Summer story

I know it’s summer because we’ve reached that time of year when, wherever I happen to be, I’m forced from buildings over-compensating with the A/C into the outside where I must sunbathe on a steamy sidewalk or thaw in my fatally hot car to exorcise the chill. This is probably the only real complaint I have to file against summer. Especially this year, which so far seems milder than usual. Feel free to use this against me in August.

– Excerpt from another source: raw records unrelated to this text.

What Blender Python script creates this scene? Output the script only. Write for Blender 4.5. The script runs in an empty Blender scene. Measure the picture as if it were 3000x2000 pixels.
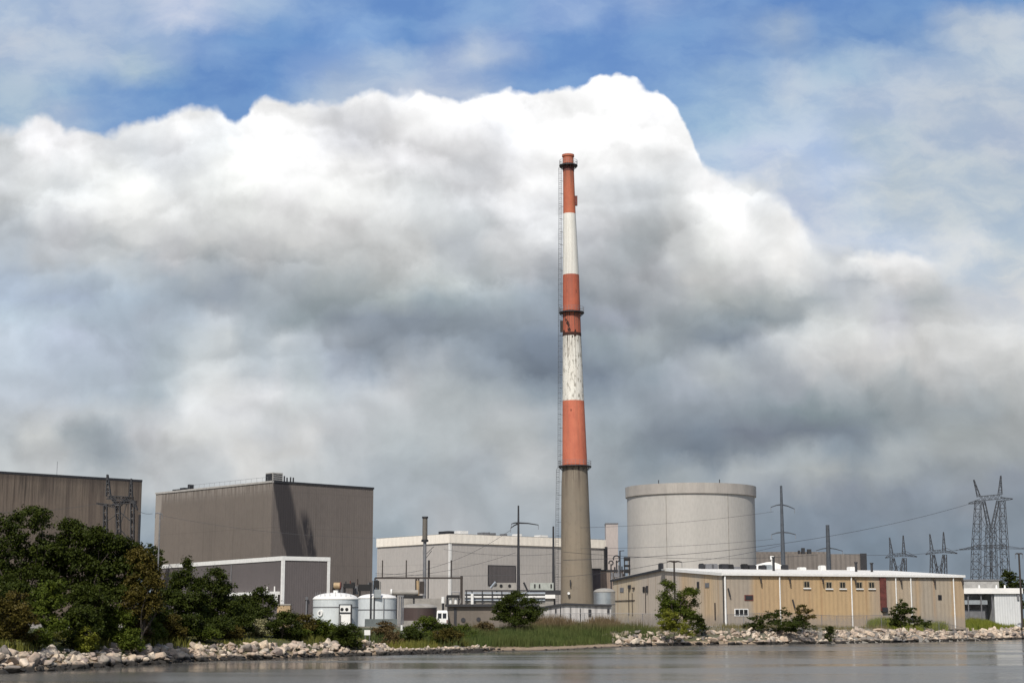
import bpy, math, random
import numpy as np
from mathutils import Vector

S = bpy.context.scene
COL = S.collection
R = math.radians
rng = np.random.default_rng(7)
random.seed(7)

# ------------------------------------------------------------------ camera model (metres, camera 4 m over the water)
FPX, HZ, CAMZ = 4800.0, 1810.0, 4.0
PITCH = math.atan((HZ - 1000.0) / FPX)

def ray(px, py):
    cx, cy = (px - 1500) / FPX, (1000 - py) / FPX
    return (cx, math.cos(PITCH) - cy * math.sin(PITCH), math.sin(PITCH) + cy * math.cos(PITCH))

def at(px, py, D):
    """world point seen at photo pixel (px, py), D metres north of the camera"""
    r = ray(px, py)
    return Vector((r[0] / r[1] * D, D, CAMZ + r[2] / r[1] * D))

def gx(px, D, py=1780):
    return at(px, py, D).x

def gz(py, D):
    return at(1500, py, D).z

# ------------------------------------------------------------------ scene graph helpers
def tag(o, label=None, cat=None, group=None, kind=None):
    if label: o['label'] = label
    if cat: o['category'] = cat
    if group: o['group'] = group
    if kind: o['kind'] = kind
    return o

def thing(name, loc, label, cat, group=None):
    o = bpy.data.objects.new(name, None)
    o.empty_display_size = 0.5
    COL.objects.link(o)
    o.location = loc
    return tag(o, label, cat, group)

class MB:
    """collects faces in world coordinates; build() links them as one mesh object"""
    def __init__(self):
        self.v, self.f, self.m, self.uv, self.sm = [], [], [], [], []
        self.mi = 0

    def face(self, pts, uv=None, smooth=False):
        n = len(self.v)
        self.v += [tuple(p) for p in pts]
        self.f.append(list(range(n, n + len(pts))))
        self.m.append(self.mi)
        self.sm.append(smooth)
        if uv is None:
            p = [Vector(q) for q in pts]
            nr = (p[1] - p[0]).cross(p[-1] - p[0])
            if nr.length > 0: nr.normalize()
            if abs(nr.z) > 0.75:
                uv = [(q.x, q.y) for q in p]
            else:
                t = Vector((-nr.y, nr.x, 0))
                if t.length > 0: t.normalize()
                uv = [(q.dot(t), q.z) for q in p]
        self.uv += [tuple(q[:2]) for q in uv]
        return self

    def hexa(self, b, t):
        """b, t: four bottom and four top points, counter-clockwise from above"""
        self.face([b[3], b[2], b[1], b[0]])
        self.face(t)
        for i in range(4):
            j = (i + 1) % 4
            self.face([b[i], b[j], t[j], t[i]])
        return self

    def box(self, x0, x1, y0, y1, z0, z1):
        b = [(x0, y0, z0), (x1, y0, z0), (x1, y1, z0), (x0, y1, z0)]
        return self.hexa(b, [(p[0], p[1], z1) for p in b])

    def rings(self, rings, closed=True, caps=(True, True), smooth=True, uvs=None):
        n = len(rings[0])
        acc = 0.0
        for k in range(len(rings) - 1):
            a, b = rings[k], rings[k + 1]
            for i in range(n if closed else n - 1):
                j = (i + 1) % n
                if uvs:
                    u0, u1 = uvs[0] * i / n, uvs[0] * (i + 1) / n
                    w = [(u0, a[i][2]), (u1, a[j][2]), (u1, b[j][2]), (u0, b[i][2])]
                else:
                    w = [(i * 0.3, acc), (i * 0.3 + 0.3, acc), (i * 0.3 + 0.3, acc + 1), (i * 0.3, acc + 1)]
                self.face([a[i], a[j], b[j], b[i]], w, smooth)
            acc += (Vector(b[0]) - Vector(a[0])).length
        if caps[0]: self.face(list(reversed(rings[0])))
        if caps[1]: self.face(rings[-1])
        return self

    def tube(self, p0, p1, r0, r1=None, n=6, smooth=True, caps=True):
        p0, p1 = Vector(p0), Vector(p1)
        r1 = r0 if r1 is None else r1
        d = (p1 - p0).normalized()
        a = d.orthogonal().normalized(); b = d.cross(a)
        rr = []
        for p, r in ((p0, r0), (p1, r1)):
            rr.append([p + (a * math.cos(2 * math.pi * i / n) + b * math.sin(2 * math.pi * i / n)) * r for i in range(n)])
        return self.rings(rr, caps=(caps, caps), smooth=smooth)

    def path(self, pts, r, n=6):
        for a, b in zip(pts[:-1], pts[1:]):
            self.tube(a, b, r, n=n, caps=True)
        return self

    def lathe(self, cx, cy, prof, n=48, caps=(False, True), smooth=True):
        rr = [[(cx + r * math.cos(2 * math.pi * i / n), cy + r * math.sin(2 * math.pi * i / n), z) for i in range(n)] for r, z in prof]
        return self.rings(rr, caps=caps, smooth=smooth, uvs=(2 * math.pi * max(p[0] for p in prof),))

    def build(self, name, mats, parent=None):
        if not isinstance(mats, (list, tuple)): mats = [mats]
        off = Vector(parent['_w']) if parent is not None and '_w' in parent else (parent.location if parent else Vector((0, 0, 0)))
        me = bpy.data.meshes.new(name)
        me.from_pydata([(p[0] - off[0], p[1] - off[1], p[2] - off[2]) for p in self.v], [], self.f)
        me.polygons.foreach_set('material_index', self.m)
        me.polygons.foreach_set('use_smooth', self.sm)
        u = me.uv_layers.new(name='UVMap')
        u.data.foreach_set('uv', np.array(self.uv, dtype=np.float32).ravel())
        for m in mats: me.materials.append(m)
        me.update()
        o = bpy.data.objects.new(name, me)
        COL.objects.link(o)
        if parent is not None: o.parent = parent
        return o


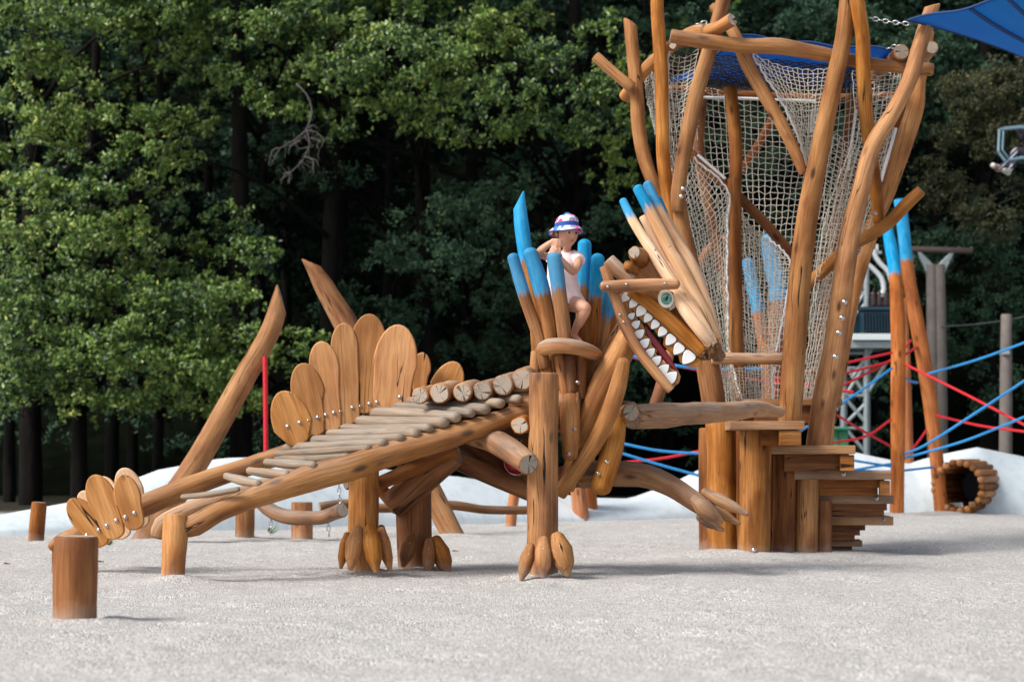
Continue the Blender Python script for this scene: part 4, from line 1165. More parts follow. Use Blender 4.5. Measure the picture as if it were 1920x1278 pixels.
# ================================================================ SAILS
ks = NT('blue_sailcloth')
tc = ks.n('ShaderNodeTexCoord')
fa = ks.noise(tc.outputs['Object'], 2.0, 4, 0.6)
ks.base(ks.mix(fa, (0.003, 0.21, 0.55), (0.008, 0.34, 0.78))); ks.rough(0.7)
tb = ks.n('ShaderNodeBsdfTranslucent'); tb.inputs[0].default_value = (0.0, 0.22, 0.62, 1)
mx = ks.n('ShaderNodeMixShader'); mx.inputs[0].default_value = 0.5
ks.l(ks.b.outputs[0], mx.inputs[1]); ks.l(tb.outputs[0], mx.inputs[2]); ks.l(mx.outputs[0], ks.out.inputs[0])
SAIL = ks.m
SEAM = simple('dark_blue_webbing', (0.006, 0.045, 0.16), 0.8)
def sail(name, label, corners, sag, n=22, thick=0.006, seams=(), edge_in=0.10):
    c = [np.array(q) for q in corners]
    V = []
    for i in range(n + 1):
        for j in range(n + 1):
            u, v = i / n, j / n
            # edges curve inwards like stretched cloth
            uu = u + edge_in * math.sin(math.pi * v) * (0.5 - u) * 0.9 * abs(2 * u - 1)
            vv = v + edge_in * math.sin(math.pi * u) * (0.5 - v) * 0.9 * abs(2 * v - 1)
            p = c[0] * (1 - uu) * (1 - vv) + c[1] * uu * (1 - vv) + c[2] * uu * vv + c[3] * (1 - uu) * vv
            p = p + np.array([0, 0, -sag * 16 * u * (1 - u) * v * (1 - v)])
            p = p + np.array([0, 0, 0.012 * math.sin(u * 17 + v * 5)])
            V.append(p)
    N = (n + 1) ** 2
    V2 = V + [p + np.array([0, 0, thick]) for p in V]
    F = []
    for i in range(n):
        for j in range(n):
            a = i * (n + 1) + j; q = (a, a + 1, a + n + 2, a + n + 1)
            F.append(q[::-1]); F.append(tuple(x + N for x in q))
    ring = [j for j in range(n)] + [i * (n + 1) + n for i in range(n)] + [n * (n + 1) + n - j for j in range(n)] + [(n - i) * (n + 1) for i in range(n)]
    for k in range(len(ring)):
        a, b = ring[k], ring[(k + 1) % len(ring)]; F.append((a, b, b + N, a + N))
    root = thing(name, label, 'shade sail', tuple(c[0]))
    cl = mesh_obj('cloth', V2, F, SAIL, root, True)
    for (ia, ib) in seams:
        path = [np.array(V[int(round(ia[0] * n + (ib[0] - ia[0]) * n * t)) * (n + 1) + int(round(ia[1] * n + (ib[1] - ia[1]) * n * t))]) - [0, 0, .006] for t in np.linspace(0, 1, n + 1)]
        VV, FF = strand_arrays([path], 0.020, 6); mesh_obj('seam', VV, FF, SEAM, cl, True)
    hem = [np.array(V[a]) for a in ring + ring[:1]]
    VV, FF = strand_arrays([hem], 0.010, 6); mesh_obj('hem', VV, FF, SEAM, root, True)
    return root
s1_ = sail('shade_sail', 'blue shade sail hanging in from the upper right corner', [P(1703, 38, 15.4), P(2080, -75, 12.6), P(2300, 90, 13.0), P(2060, 165, 16.0)], 0.12, seams=(((0.5, 0), (0.5, 1)), ((0.3, 0), (0.3, 1))))
chain('chain', P(1628, 33, 15.5), P(1703, 45, 15.4), s1_, link=0.05, r=0.006, sag=0.008)
s2_ = sail('shade_sail', 'blue shade cloth stretched inside the top of the tower', [P(1392, 66, 15.85), P(1682, 92, 15.85), P(1600, 166, 17.45), P(1252, 150, 17.3)], 0.05)
chain('chain', P(1662, 92, 15.85), P(1690, 84, 15.75), s2_, link=0.05, r=0.006)
chain('chain', P(1305, 46, 15.7), P(1325, 42, 15.7), s2_, link=0.05, r=0.006)

# ================================================================ STUMPS, LEANING POLES AND SWING BRIDGE
def top_log(name, pts, label, cat, group=None, mat=WOOD, **kw):
    wp = [P(x, y, Y) for x, y, Y, r in pts]; rr = [r * MPP(Y) for x, y, Y, r in pts]
    o = log(name, wp, rr, mat, None, loc=tuple(wp[-1]), **kw)
    return tag(o, label, cat, group)
top_log('stump', [(143, 1009, 9.3, 41), (141, 1080, 9.3, 42), (140, 1158, 9.3, 41), (140, 1230, 9.3, 41)], 'thick short brown stump standing nearest the camera at the lower left', 'stump', 'stumps in the sand', mat=WOODB, seg=36, wob=0.05)
top_log('stump', [(74, 943, 18.3, 14), (70, 985, 18.3, 15), (66, 1030, 18.3, 15)], 'thin slightly leaning brown stump by the mound at the far left', 'stump', 'stumps in the sand', mat=WOODB)
top_log('stump', [(459, 935, 19.2, 18), (459, 980, 19.2, 18), (458, 1030, 19.2, 18)], 'stump under the tail ramp, left of the hanging log', 'stump', 'stumps in the sand')
top_log('stump', [(566, 943, 18.9, 20), (566, 985, 18.9, 20), (566, 1030, 18.9, 20)], 'stump under the ramp in front of the hanging log', 'stump', 'stumps in the sand')
top_log('stump', [(965, 922, 22.5, 10), (961, 950, 22.5, 10), (956, 1000, 22.5, 10)], 'thin stump seen just left of the front leg under the belly', 'stump', 'stumps in the sand', mat=REDW)
top_log('leaning_pole', [(527, 562, 18.7, 17), (505, 625, 18.7, 19), (460, 705, 18.7, 21), (410, 795, 18.6, 22), (360, 880, 18.6, 23), (310, 955, 18.5, 24), (262, 1030, 18.5, 25)],
        'long pole leaning right behind the tail with its top cut to a point', 'pole', 'leaning poles behind the dragon', slant=((0.12, 0.0), None), wob=0.04)
top_log('leaning_pole', [(584, 494, 19.6, 13), (612, 545, 19.6, 19), (650, 610, 19.6, 23), (700, 705, 19.5, 23), (760, 830, 19.4, 22), (815, 935, 19.3, 21), (860, 1025, 19.2, 21)],
        'pole leaning left, its top rising over the tall back fins', 'pole', 'leaning poles behind the dragon', slant=((0.085, 0.0), None), wob=0.04)
rs_ = cord('hanging_rope', [P(497, 668, 18.6), P(498, 770, 18.6), P(499, 905, 18.6)], 0.024, ROPERED, None, loc=tuple(P(497, 668, 18.6)))
tag(rs_, 'bright red strap hanging straight down from the pointed leaning pole', 'rope')
sb = thing('swinging_log', 'bent brown log hung on chains behind the rear legs', 'swinging log', tuple(P(570, 960, 18.2)))
plog('bent_log', None, [(486, 940, 18.4, 12), (510, 958, 18.3, 14), (545, 969, 18.2, 14), (600, 970, 18.1, 13), (625, 962, 18.0, 13), (641, 956, 17.9, 14)], sb, WOODB, wx=0.5)
chain('chain', P(635, 905, 18.0), P(638, 950, 18.0), sb, 0.05, 0.005); chain('chain', P(615, 975, 18.1), P(617, 1005, 18.1), sb, 0.05, 0.005); chain('chain', P(508, 968, 18.3), P(509, 1003, 18.3), sb, 0.05, 0.005)
o = top_log('beam', [(600, 950, 19.9, 9), (650, 944, 20.0, 9), (715, 952, 20.1, 9), (780, 948, 20.2, 9), (850, 947, 20.3, 9), (910, 955, 20.4, 8), (990, 956, 20.5, 8)], 'long thin wavy log rail running low behind the dragon legs', 'beam', mat=WOODB, wx=0.4)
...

We’ve kept ourselves occupied and out of trouble with the usual routine. We check on the ducks at the pond across the street regularly. Unlike last June, Zoey is now able to fling cheerios, bread, and graham crackers with wild abandon, which brings me both pure joy and terror; I watch her summoning energy from her whole body to launch a single Cheerio into the air and imagine this momentum lifting her off the ground and carrying her into the pond. I pray my maternal instincts would override my fear of fish (because there are some BIG ones in there!) so that I could fly to her rescue but I’d rather not experiment with the odds so I bring Marc along when he isn’t working.

Sitting on the porch, we sip root beer, sparkling water, gin and tonics, and white wine when the day starts to cool down. We do this because we have permission. Because a long, long time ago enough people voted that these things should be part of the silent understanding of summer. We amend the list, adding things like “eating cherries”, “watching movies late at night”, and “wearing bathing suits around the house.” In some ways, we are our best selves during this season.

We smell like sugar and dirt, especially when we “harvest” the “bounty” from our porch garden. There’s kale, basil, and tomato, just one. One tomato that is really giving his all to the cause. He’s going to be so delicious when he has stored up enough light. The basil seems to be a real over-achiever and the kale is really more of a conversation piece; it shot up quickly, but hasn’t budged since late May. When I was younger and we lived in Massachusetts we had two neighbors with expansive vegetable gardens. I remember helping them pick enough kale and collards to feed a small nation and wishing the greens were something more “fun”, like strawberries. Growing in age and appreciation of vegetable gardens seem to go hand in hand.

Zo likes to help with the plants by knocking the basil down a peg and watering the kale, which, to be more accurate, is really her watering the porch. Still, help is help. God only knows the last time someone watered this porch.

And spring cleaning comes a little late here… When we’re exhausted by the thought of applying sunscreen we stay inside and organize. We clean rooms until we have to evacuate for threat of bleach intoxication. We sort out all of our clothes, usually getting rid of a few too many winter things, reasoning that it’s too hot to even own a sweater. We pile together our hearty clothes and pantry items and send these things where they are needed. We feel lighter without the clam chowder and we enjoy the feeling so much that we consider drastic haircuts.

We don’t bring in new things right away or at all. Our home still continues to be half-done. And at this point it’s really more of a spiritual practice than a fault. We’re simply “living in and out of the unfinished nature of life.” No, that isn’t a hamper of forgotten laundry. That’s me trying to balance the tension of the undone.

It’s the time of year when we should be moving more slowly, when we dream of moving out into the “real country”, the shore, the mountains because this seems like more of a possibility in these places. And even though we haven’t mastered a calmer pace, we try to take time to eat, drink water, go on bike rides, write.

We ask for patience with the heat and children who care enough to water the porch. We pray for the energy to throw ourselves into the work of the world, relationships, life outside of bed the way Zo calls her whole body to feed the ducks. We try to grow both abundantly and steadily even when it would be more comfortable to stay as we are.

And we desperately hope that the sweet scent of earth will stay rooted in our fingernails to remind us of warm light and blooming life when we are feeling uncertain and undone in the deep midwinter.